Lo sviluppo argomentativo così espresso, al di là di qualche considerazione, si è sottratto - come correttamente dedotto dalla difesa - al contraddittorio definito dalle osservazioni prodotte con la memoria difensiva depositata al Tribunale - pur definita "corposissima" dalla stessa ordinanza (v. pg.6 e ss.) - che la ipotizzata posizione apicale aveva puntualmente contestato - attraverso la disamina critica delle captazioni e delle dichiarazioni dei collaboratori di giustizia - sotto molteplici aspetti, fattuali e logici, e che, quindi, meritava altrettanta puntuale risposta da parte del Giudice del riesame dovendosi ribadire il principio, applicabile senz'altro alle misure cautelari personali, secondo il quale l'omesso esame dì una memoria difensiva da parte del Tribunale del riesame in materia di misure cautelari reali può essere dedotto in sede di ricorso per cassazione ex art. 325 cod. proc. pen. soltanto quando con la memoria sia stato introdotto un tema potenzialmente decisivo ed il provvedimento impugnato sia rimasto sul punto del tutto silente (Sez. 2, n. 38834 del 07/06/2019, Forzini, Rv. 277220 - 01); esame che, ovviamente, non può ritenersi adempiuto senza misurarsi specificamente con le deduzioni e le diverse opposte interpretazioni degli elementi del compendio, quando decisive - come nella specie - alla definizione del tema indiziario.


9. Ne consegue l'annullamento della ordinanza impugnata con rinvio per nuovo giudizio al Tribunale di Napoli competente ai sensi dell'art. 309, comma 7, cod. proc. pen.

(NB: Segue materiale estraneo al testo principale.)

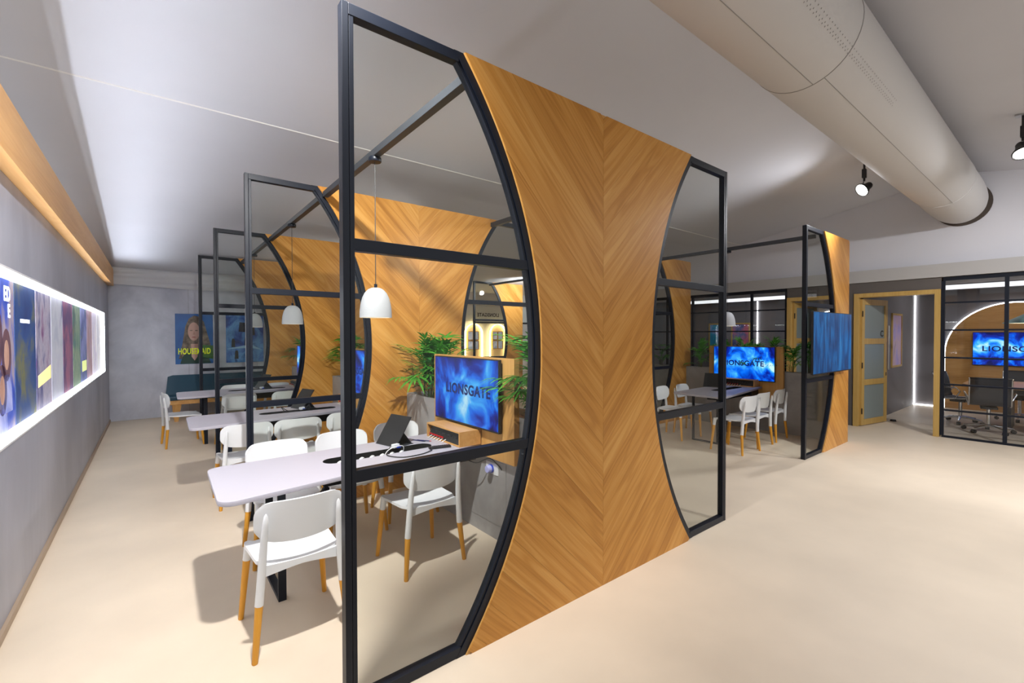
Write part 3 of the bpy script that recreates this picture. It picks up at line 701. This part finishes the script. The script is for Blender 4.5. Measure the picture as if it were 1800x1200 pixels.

10. Manda alla cancelleria per gli adempimenti di cui all'art. 94, comma 1-ter, disp. att. cod. proc. pen.

P.Q.M.

Annulla l'ordinanza impugnata e rinvia per nuovo giudizio al Tribunale di Napoli competente ai sensi dell'art. 309, comma 7, cod. proc. pen. Manda alla Cancelleria per gli adempimenti di cui all'art. 94, comma 1-ter, disp. att. cod. proc. pen.


Così deciso in Roma, il 15 aprile 2025.


Depositata in Cancelleria il 16 maggio 2025.